### JOB
Extract the data exactly, missing nothing.

═══ DATA LINES

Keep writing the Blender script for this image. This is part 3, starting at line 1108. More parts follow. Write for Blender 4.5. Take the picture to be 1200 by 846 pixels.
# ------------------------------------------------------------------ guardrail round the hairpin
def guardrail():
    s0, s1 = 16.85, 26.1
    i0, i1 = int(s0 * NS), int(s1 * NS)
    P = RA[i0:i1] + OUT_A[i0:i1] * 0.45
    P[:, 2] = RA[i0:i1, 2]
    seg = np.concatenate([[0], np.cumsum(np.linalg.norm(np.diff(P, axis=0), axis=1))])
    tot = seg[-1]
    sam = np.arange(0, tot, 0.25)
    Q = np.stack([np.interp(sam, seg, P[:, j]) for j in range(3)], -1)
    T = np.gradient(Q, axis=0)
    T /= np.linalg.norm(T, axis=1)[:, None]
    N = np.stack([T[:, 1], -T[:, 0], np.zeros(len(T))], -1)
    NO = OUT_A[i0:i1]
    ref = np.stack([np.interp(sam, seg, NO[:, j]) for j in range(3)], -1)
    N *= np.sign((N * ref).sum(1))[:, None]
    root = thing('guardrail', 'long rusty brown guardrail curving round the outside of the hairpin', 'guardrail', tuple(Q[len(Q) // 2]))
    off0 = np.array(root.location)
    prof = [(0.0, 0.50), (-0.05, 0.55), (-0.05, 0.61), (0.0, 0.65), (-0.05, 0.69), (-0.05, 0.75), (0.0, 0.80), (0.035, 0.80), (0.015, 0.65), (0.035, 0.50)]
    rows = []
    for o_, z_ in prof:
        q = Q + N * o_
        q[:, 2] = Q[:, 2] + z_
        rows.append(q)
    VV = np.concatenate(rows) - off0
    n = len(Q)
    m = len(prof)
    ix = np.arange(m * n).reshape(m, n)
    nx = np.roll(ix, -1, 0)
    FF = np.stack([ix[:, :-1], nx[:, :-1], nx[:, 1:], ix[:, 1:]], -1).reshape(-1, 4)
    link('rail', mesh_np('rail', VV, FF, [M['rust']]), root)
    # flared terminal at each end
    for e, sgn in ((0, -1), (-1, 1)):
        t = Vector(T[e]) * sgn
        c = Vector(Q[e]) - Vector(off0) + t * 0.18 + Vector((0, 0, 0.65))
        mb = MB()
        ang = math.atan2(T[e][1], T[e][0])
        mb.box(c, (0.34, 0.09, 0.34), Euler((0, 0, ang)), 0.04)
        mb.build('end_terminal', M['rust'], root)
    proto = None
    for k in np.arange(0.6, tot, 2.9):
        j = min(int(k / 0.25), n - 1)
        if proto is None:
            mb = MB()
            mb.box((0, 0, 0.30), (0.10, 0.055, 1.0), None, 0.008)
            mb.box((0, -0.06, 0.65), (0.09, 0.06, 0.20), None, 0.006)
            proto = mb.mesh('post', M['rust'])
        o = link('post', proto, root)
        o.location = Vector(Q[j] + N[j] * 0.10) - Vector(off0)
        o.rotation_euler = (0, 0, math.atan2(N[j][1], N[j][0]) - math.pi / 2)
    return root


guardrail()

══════

### RESULT OF THE EXERCISE
Keep writing the Blender script for this image. This is part 3, starting at line 1108. More parts follow. Write for Blender 4.5. Take the picture to be 1200 by 846 pixels.
# ------------------------------------------------------------------ guardrail round the hairpin
def guardrail():
    s0, s1 = 16.85, 26.1
    i0, i1 = int(s0 * NS), int(s1 * NS)
    P = RA[i0:i1] + OUT_A[i0:i1] * 0.45
    P[:, 2] = RA[i0:i1, 2]
    seg = np.concatenate([[0], np.cumsum(np.linalg.norm(np.diff(P, axis=0), axis=1))])
    tot = seg[-1]
    sam = np.arange(0, tot, 0.25)
    Q = np.stack([np.interp(sam, seg, P[:, j]) for j in range(3)], -1)
    T = np.gradient(Q, axis=0)
    T /= np.linalg.norm(T, axis=1)[:, None]
    N = np.stack([T[:, 1], -T[:, 0], np.zeros(len(T))], -1)
    NO = OUT_A[i0:i1]
    ref = np.stack([np.interp(sam, seg, NO[:, j]) for j in range(3)], -1)
    N *= np.sign((N * ref).sum(1))[:, None]
    root = thing('guardrail', 'long rusty brown guardrail curving round the outside of the hairpin', 'guardrail', tuple(Q[len(Q) // 2]))
    off0 = np.array(root.location)
    prof = [(0.0, 0.50), (-0.05, 0.55), (-0.05, 0.61), (0.0, 0.65), (-0.05, 0.69), (-0.05, 0.75), (0.0, 0.80), (0.035, 0.80), (0.015, 0.65), (0.035, 0.50)]
    rows = []
    for o_, z_ in prof:
        q = Q + N * o_
        q[:, 2] = Q[:, 2] + z_
        rows.append(q)
    VV = np.concatenate(rows) - off0
    n = len(Q)
    m = len(prof)
    ix = np.arange(m * n).reshape(m, n)
    nx = np.roll(ix, -1, 0)
    FF = np.stack([ix[:, :-1], nx[:, :-1], nx[:, 1:], ix[:, 1:]], -1).reshape(-1, 4)
    link('rail', mesh_np('rail', VV, FF, [M['rust']]), root)
    # flared terminal at each end
    for e, sgn in ((0, -1), (-1, 1)):
        t = Vector(T[e]) * sgn
        c = Vector(Q[e]) - Vector(off0) + t * 0.18 + Vector((0, 0, 0.65))
        mb = MB()
        ang = math.atan2(T[e][1], T[e][0])
        mb.box(c, (0.34, 0.09, 0.34), Euler((0, 0, ang)), 0.04)
        mb.build('end_terminal', M['rust'], root)
    proto = None
    for k in np.arange(0.6, tot, 2.9):
        j = min(int(k / 0.25), n - 1)
        if proto is None:
            mb = MB()
            mb.box((0, 0, 0.30), (0.10, 0.055, 1.0), None, 0.008)
            mb.box((0, -0.06, 0.65), (0.09, 0.06, 0.20), None, 0.006)
            proto = mb.mesh('post', M['rust'])
        o = link('post', proto, root)
        o.location = Vector(Q[j] + N[j] * 0.10) - Vector(off0)
        o.rotation_euler = (0, 0, math.atan2(N[j][1], N[j][0]) - math.pi / 2)
    return root


guardrail()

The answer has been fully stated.